## EXERCISE OBJECTIVE
In the material below, please retype the lines from the very first through the one with "from mathutils import Vector", exactly and without pictures.

------

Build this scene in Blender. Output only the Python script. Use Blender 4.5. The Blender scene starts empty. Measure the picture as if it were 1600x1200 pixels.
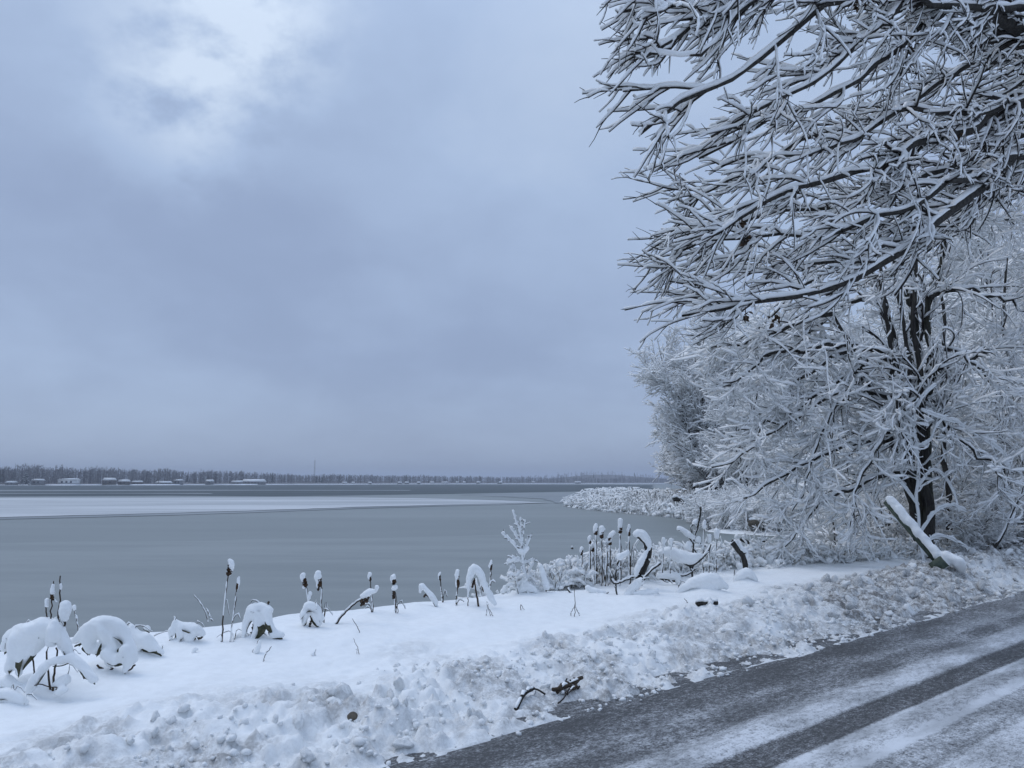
import bpy, bmesh, math, random
import numpy as np
from mathutils import Vector

# ------------------------------------------------------------------ camera, sky, sun, exposure
SC = bpy.context.scene
COL = SC.collection
F = 1202.0                       # focal length of the photograph in its own pixels
EYE = 1.6
TH = math.atan(153.5 / F)
cam = bpy.data.cameras.new('camera')
cam.sensor_fit = 'HORIZONTAL'; cam.sensor_width = 36.0; cam.lens = 36.0 * F / 1600.0
cam.clip_start = 0.05; cam.clip_end = 12000
camo = bpy.data.objects.new('camera', cam); COL.objects.link(camo)
camo.location = (0, 0, EYE); camo.rotation_euler = (math.pi / 2 + TH, 0, 0)
SC.camera = camo

SUN_EL, SUN_ROT = math.radians(58), math.radians(-75)
w = bpy.data.worlds.new('World'); SC.world = w; w.use_nodes = True
nt = w.node_tree; nt.nodes.clear()


def N(tree, typ, **kw):
    n = tree.nodes.new(typ)
    for k, v in kw.items():
        if k.startswith('i_'):
            key = k[2:]
            key = int(key) if key.isdigit() else key.replace('_', ' ')
            n.inputs[key].default_value = v
        else:
            setattr(n, k, v)
    return n


def L(tree, a, b):
    tree.links.new(a, b)


def math_n(tree, op, a, b=None, clamp=False):
    n = tree.nodes.new('ShaderNodeMath'); n.operation = op; n.use_clamp = clamp
    for i, v in enumerate((a, b)):
        if v is None: continue
        if isinstance(v, (int, float)): n.inputs[i].default_value = v
        else: tree.links.new(v, n.inputs[i])
    return n.outputs[0]


def mixc(tree, fac, a, b):
    n = tree.nodes.new('ShaderNodeMix'); n.data_type = 'RGBA'
    for s, v in ((n.inputs[0], fac), (n.inputs[6], a), (n.inputs[7], b)):
        if isinstance(v, (int, float)): s.default_value = v
        elif isinstance(v, tuple): s.default_value = v if len(v) == 4 else (*v, 1)
        else: tree.links.new(v, s)
    return n.outputs[2]


def noise(tree, vec, scale, detail=4, rough=.55, dist=0.):
    n = tree.nodes.new('ShaderNodeTexNoise')
    n.inputs['Scale'].default_value = scale; n.inputs['Detail'].default_value = detail
    n.inputs['Roughness'].default_value = rough; n.inputs['Distortion'].default_value = dist
    if vec is not None: tree.links.new(vec, n.inputs['Vector'])
    return n.outputs['Fac']


def ramp(tree, fac, stops):
    n = tree.nodes.new('ShaderNodeValToRGB')
    cr = n.color_ramp
    while len(cr.elements) < len(stops): cr.elements.new(.5)
    for e, (p, c) in zip(cr.elements, stops):
        e.position = p
        e.color = (c, c, c, 1) if isinstance(c, (int, float)) else (*c, 1)
    tree.links.new(fac, n.inputs[0])
    return n.outputs['Color']


def maprange(tree, v, a, b, c=0., d=1., smooth=True):
    n = tree.nodes.new('ShaderNodeMapRange')
    n.interpolation_type = 'SMOOTHSTEP' if smooth else 'LINEAR'
    n.inputs[1].default_value = a; n.inputs[2].default_value = b
    n.inputs[3].default_value = c; n.inputs[4].default_value = d
    tree.links.new(v, n.inputs[0])
    return n.outputs[0]


# a photograph pixel as a ray / a point at forward distance Y
cT, sT = math.cos(TH), math.sin(TH)
def ray(x, y):
    u = (x - 800) / F; v = -(y - 600) / F
    return np.array([u, cT - sT * v, sT + cT * v])
def at(x, y, Y):
    d = ray(x, y)
    return d * (Y / d[1]) + np.array([0, 0, EYE])

# overcast sky: Nishita air seen through a closed, uneven cloud deck
tc = N(nt, 'ShaderNodeTexCoord')
sky = N(nt, 'ShaderNodeTexSky', sky_type='NISHITA', sun_disc=False, sun_elevation=SUN_EL, sun_rotation=SUN_ROT)
dirv = tc.outputs['Generated']
sep = N(nt, 'ShaderNodeSeparateXYZ'); L(nt, dirv, sep.inputs[0])
up = math_n(nt, 'MAXIMUM', sep.outputs[2], 0.0)
den = math_n(nt, 'ADD', up, 0.38)
cx = math_n(nt, 'DIVIDE', sep.outputs[0], den)
cy = math_n(nt, 'DIVIDE', sep.outputs[1], den)
cmb = N(nt, 'ShaderNodeCombineXYZ'); L(nt, cx, cmb.inputs[0]); L(nt, cy, cmb.inputs[1])
cn1 = noise(nt, cmb.outputs[0], 1.25, 5, .5, .35)
cn2 = noise(nt, cmb.outputs[0], 3.2, 6, .58, .2)
cl = math_n(nt, 'ADD', math_n(nt, 'MULTIPLY', cn1, .62), math_n(nt, 'MULTIPLY', cn2, .38))

def blob(px, py, sharp):
    d = ray(px, py); d = d / np.linalg.norm(d)
    n = N(nt, 'ShaderNodeVectorMath', operation='DOT_PRODUCT'); L(nt, dirv, n.inputs[0])
    n.inputs[1].default_value = tuple(d)
    k = math_n(nt, 'SUBTRACT', n.outputs['Value'], 1.0)
    return math_n(nt, 'EXPONENT', math_n(nt, 'MULTIPLY', k, sharp))

brk = math_n(nt, 'ADD', math_n(nt, 'ADD', blob(345, 35, 230), math_n(nt, 'MULTIPLY', blob(275, 170, 300), .95)), math_n(nt, 'MULTIPLY', blob(425, 10, 300), .7))
cn3 = noise(nt, cmb.outputs[0], 7.5, 8, .60, .1)
brk = math_n(nt, 'MULTIPLY', brk, maprange(nt, math_n(nt, 'ADD', math_n(nt, 'MULTIPLY', cn2, .4), math_n(nt, 'MULTIPLY', cn3, .6)), .38, .60, .0, 1.25))
drk = math_n(nt, 'ADD', math_n(nt, 'ADD', blob(250, 410, 55), math_n(nt, 'MULTIPLY', blob(560, 500, 60), .8)), math_n(nt, 'ADD', math_n(nt, 'MULTIPLY', blob(850, 540, 60), .7), math_n(nt, 'MULTIPLY', blob(30, 200, 120), .35)))
lgt = math_n(nt, 'ADD', math_n(nt, 'ADD', math_n(nt, 'MULTIPLY', blob(980, 90, 14), .85), math_n(nt, 'MULTIPLY', blob(60, 640, 35), .62)), math_n(nt, 'MULTIPLY', blob(20, 10, 120), .5))
tone = math_n(nt, 'ADD', math_n(nt, 'ADD', maprange(nt, cl, .28, .72, .385, .625), math_n(nt, 'MULTIPLY', brk, .29)), math_n(nt, 'ADD', math_n(nt, 'MULTIPLY', drk, -.15), math_n(nt, 'MULTIPLY', lgt, .15)))
tone = math_n(nt, 'ADD', tone, math_n(nt, 'MULTIPLY', up, .08))
ccol = ramp(nt, tone, [(0.0, (.245, .315, .480)), (.38, (.320, .410, .605)), (.62, (.425, .545, .765)), (1.0, (.69, .81, .985))])
hz = maprange(nt, sep.outputs[2], -.02, .16)
ccol = mixc(nt, hz, mixc(nt, .55, ccol, (.365, .448, .600)), ccol)
# the deck thins to a brighter zenith, as overcast skies do
zen = maprange(nt, sep.outputs[2], .45, 1.0, 1.0, 1.75)
mul = N(nt, 'ShaderNodeVectorMath', operation='SCALE'); L(nt, ccol, mul.inputs[0])
SKY_STR = 0.1
L(nt, math_n(nt, 'MULTIPLY', zen, 1.0 / SKY_STR), mul.inputs['Scale'])
fin = mixc(nt, .92, sky.outputs[0], mul.outputs[0])
bg = N(nt, 'ShaderNodeBackground'); L(nt, fin, bg.inputs[0]); bg.inputs[1].default_value = SKY_STR
out = N(nt, 'ShaderNodeOutputWorld'); L(nt, bg.outputs[0], out.inputs[0])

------

## ANSWER TO THE EXERCISE
Build this scene in Blender. Output only the Python script. Use Blender 4.5. The Blender scene starts empty. Measure the picture as if it were 1600x1200 pixels.
import bpy, bmesh, math, random
import numpy as np
from mathutils import Vector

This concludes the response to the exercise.